This work addresses the challenge of monocular depth estimation in unstructured outdoor environments, where scale ambiguity, sparse textures, and the scarcity of ground-truth depth annotations hinder robust robotic perception. To overcome these limitations without relying on real depth labels, the authors propose a self-supervised depth completion method that leverages structure-from-motion and novel view synthesis to construct high-fidelity textured 3D meshes, generating photorealistic synthetic data. A lightweight network is then trained using this data, guided by extremely sparse depth measurements from low-cost sensors, enabling cross-domain generalization for dense metric depth prediction. The entire system is deployed on an NVIDIA Jetson AGX Orin platform, achieving end-to-end inference in just 53 milliseconds across diverse real-world outdoor scenes, thus balancing accuracy and real-time performance.

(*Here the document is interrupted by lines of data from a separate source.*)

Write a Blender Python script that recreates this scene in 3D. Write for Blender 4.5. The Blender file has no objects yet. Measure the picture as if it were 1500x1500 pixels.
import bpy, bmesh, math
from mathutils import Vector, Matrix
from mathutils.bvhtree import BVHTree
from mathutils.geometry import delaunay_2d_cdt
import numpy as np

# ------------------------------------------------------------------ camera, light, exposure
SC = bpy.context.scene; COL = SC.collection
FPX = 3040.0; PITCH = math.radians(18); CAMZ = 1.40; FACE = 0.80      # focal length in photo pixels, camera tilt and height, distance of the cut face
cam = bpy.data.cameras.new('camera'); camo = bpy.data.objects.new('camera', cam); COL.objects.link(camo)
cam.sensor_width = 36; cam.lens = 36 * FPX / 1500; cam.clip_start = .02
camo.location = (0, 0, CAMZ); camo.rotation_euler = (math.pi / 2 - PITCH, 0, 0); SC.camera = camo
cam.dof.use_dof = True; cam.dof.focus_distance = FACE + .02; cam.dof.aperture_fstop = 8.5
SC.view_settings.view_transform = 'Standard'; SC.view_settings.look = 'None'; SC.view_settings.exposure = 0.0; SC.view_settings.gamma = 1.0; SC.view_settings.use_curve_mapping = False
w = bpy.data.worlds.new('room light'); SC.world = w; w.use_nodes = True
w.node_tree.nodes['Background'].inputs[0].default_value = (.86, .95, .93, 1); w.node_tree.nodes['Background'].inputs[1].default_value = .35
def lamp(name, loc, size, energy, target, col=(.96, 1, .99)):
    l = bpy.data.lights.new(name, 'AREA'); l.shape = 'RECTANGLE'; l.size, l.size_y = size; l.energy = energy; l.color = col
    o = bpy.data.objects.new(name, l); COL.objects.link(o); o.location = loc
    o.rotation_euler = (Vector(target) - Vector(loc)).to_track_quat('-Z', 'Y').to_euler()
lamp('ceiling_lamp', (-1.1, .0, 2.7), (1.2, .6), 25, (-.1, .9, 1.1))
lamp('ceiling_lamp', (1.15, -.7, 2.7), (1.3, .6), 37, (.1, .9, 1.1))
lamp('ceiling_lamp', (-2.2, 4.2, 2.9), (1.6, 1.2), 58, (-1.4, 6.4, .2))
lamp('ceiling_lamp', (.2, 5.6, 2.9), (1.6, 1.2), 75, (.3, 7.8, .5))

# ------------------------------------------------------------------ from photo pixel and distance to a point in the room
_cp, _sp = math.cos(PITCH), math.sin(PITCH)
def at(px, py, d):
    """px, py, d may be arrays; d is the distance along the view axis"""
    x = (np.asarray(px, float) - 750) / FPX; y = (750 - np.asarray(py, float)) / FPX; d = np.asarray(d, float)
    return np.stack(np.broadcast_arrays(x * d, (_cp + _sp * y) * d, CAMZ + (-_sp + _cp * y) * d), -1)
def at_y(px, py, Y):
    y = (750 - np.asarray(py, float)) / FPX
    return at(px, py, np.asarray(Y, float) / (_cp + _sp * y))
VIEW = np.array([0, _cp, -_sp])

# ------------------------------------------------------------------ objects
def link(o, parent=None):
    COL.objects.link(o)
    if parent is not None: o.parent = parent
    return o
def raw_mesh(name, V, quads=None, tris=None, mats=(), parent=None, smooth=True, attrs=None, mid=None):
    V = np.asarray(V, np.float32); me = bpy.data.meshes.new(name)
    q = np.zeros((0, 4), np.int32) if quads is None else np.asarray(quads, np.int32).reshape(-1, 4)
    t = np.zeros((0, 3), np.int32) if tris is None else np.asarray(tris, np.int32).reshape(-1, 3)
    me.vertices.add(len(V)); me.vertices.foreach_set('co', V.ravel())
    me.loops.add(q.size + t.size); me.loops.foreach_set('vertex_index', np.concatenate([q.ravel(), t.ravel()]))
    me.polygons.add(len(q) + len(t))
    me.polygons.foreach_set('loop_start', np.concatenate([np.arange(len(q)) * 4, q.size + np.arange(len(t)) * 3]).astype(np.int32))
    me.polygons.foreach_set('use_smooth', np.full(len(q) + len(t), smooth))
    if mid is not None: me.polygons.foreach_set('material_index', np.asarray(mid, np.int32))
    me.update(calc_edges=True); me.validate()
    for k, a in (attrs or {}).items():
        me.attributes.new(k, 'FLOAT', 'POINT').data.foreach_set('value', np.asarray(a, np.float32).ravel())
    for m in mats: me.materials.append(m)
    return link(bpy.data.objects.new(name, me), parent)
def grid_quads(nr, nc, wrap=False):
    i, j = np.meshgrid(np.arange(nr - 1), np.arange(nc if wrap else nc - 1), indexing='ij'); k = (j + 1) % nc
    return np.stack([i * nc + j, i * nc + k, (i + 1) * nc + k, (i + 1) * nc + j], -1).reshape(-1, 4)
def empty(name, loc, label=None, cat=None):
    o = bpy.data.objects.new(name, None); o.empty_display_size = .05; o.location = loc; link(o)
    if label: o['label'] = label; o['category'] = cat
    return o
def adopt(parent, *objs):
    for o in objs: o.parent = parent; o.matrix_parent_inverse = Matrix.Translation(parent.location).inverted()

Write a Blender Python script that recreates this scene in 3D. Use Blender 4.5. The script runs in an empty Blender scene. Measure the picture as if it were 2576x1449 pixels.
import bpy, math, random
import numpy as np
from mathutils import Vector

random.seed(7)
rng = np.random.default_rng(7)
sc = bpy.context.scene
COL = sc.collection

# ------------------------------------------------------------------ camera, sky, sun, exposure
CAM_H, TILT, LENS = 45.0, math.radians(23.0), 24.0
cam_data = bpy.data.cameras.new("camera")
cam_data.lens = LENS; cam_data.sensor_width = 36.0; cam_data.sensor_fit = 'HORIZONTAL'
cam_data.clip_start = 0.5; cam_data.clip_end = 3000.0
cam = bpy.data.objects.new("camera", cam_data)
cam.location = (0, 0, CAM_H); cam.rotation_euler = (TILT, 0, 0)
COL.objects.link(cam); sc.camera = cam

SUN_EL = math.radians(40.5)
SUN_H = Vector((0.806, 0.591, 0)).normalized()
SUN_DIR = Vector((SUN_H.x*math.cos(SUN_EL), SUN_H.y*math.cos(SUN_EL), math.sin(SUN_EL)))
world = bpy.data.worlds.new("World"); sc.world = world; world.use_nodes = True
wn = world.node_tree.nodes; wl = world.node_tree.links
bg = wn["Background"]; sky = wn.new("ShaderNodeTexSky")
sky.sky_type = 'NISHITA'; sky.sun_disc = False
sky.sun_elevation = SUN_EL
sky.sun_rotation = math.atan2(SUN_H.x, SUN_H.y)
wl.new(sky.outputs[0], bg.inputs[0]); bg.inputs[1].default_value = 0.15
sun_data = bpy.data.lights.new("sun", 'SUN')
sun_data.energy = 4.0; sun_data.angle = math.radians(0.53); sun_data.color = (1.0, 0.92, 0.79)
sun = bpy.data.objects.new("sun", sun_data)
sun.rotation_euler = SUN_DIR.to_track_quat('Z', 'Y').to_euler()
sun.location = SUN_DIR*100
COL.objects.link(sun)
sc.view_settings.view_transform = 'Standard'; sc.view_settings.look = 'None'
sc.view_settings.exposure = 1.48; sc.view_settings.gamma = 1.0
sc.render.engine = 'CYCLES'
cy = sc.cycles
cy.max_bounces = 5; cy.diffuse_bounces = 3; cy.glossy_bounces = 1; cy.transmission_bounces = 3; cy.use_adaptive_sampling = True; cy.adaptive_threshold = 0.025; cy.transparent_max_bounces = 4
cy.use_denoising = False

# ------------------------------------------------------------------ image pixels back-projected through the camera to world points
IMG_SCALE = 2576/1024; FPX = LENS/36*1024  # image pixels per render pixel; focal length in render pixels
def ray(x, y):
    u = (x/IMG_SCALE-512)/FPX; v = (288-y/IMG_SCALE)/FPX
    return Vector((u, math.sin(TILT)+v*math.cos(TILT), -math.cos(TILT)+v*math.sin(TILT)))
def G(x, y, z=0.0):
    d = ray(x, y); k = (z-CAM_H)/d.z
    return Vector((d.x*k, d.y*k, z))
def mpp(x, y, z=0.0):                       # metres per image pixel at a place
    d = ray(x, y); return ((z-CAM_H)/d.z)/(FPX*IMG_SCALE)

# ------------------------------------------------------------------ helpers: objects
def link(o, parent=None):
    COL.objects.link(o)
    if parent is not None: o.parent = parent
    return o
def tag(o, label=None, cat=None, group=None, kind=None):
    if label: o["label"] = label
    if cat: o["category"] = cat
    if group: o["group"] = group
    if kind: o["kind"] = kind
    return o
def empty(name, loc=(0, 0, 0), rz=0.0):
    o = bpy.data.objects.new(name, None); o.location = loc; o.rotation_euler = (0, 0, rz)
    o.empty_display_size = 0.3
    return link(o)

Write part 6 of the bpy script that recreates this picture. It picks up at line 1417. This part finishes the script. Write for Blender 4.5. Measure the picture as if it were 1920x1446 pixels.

Autonomous field robots operating in unstructured environments require robust perception to ensure safe and reliable operations. Recent advances in monocular depth estimation have demonstrated the potential of low-cost cameras as depth sensors; however, their adoption in field robotics remains limited due to the absence of reliable scale cues, ambiguous or low-texture conditions, and the scarcity of large-scale datasets. To address these challenges, we propose a depth completion model that trains on synthetic data and uses extremely sparse measurements from depth sensors to predict dense metric depth in unseen field robotics environments. A synthetic dataset generation pipeline tailored to field robotics enables the creation of multiple realistic datasets for training purposes. This dataset generation approach utilizes textured 3D meshes from Structure from Motion and photorealistic rendering with novel viewpoint synthesis to simulate diverse field robotics scenarios. Our approach achieves an end-to-end latency of 53 ms per frame on a Nvidia Jetson AGX Orin, enabling real-time deployment on embedded platforms. Extensive evaluation demonstrates competitive performance across diverse real-world field robotics scenarios.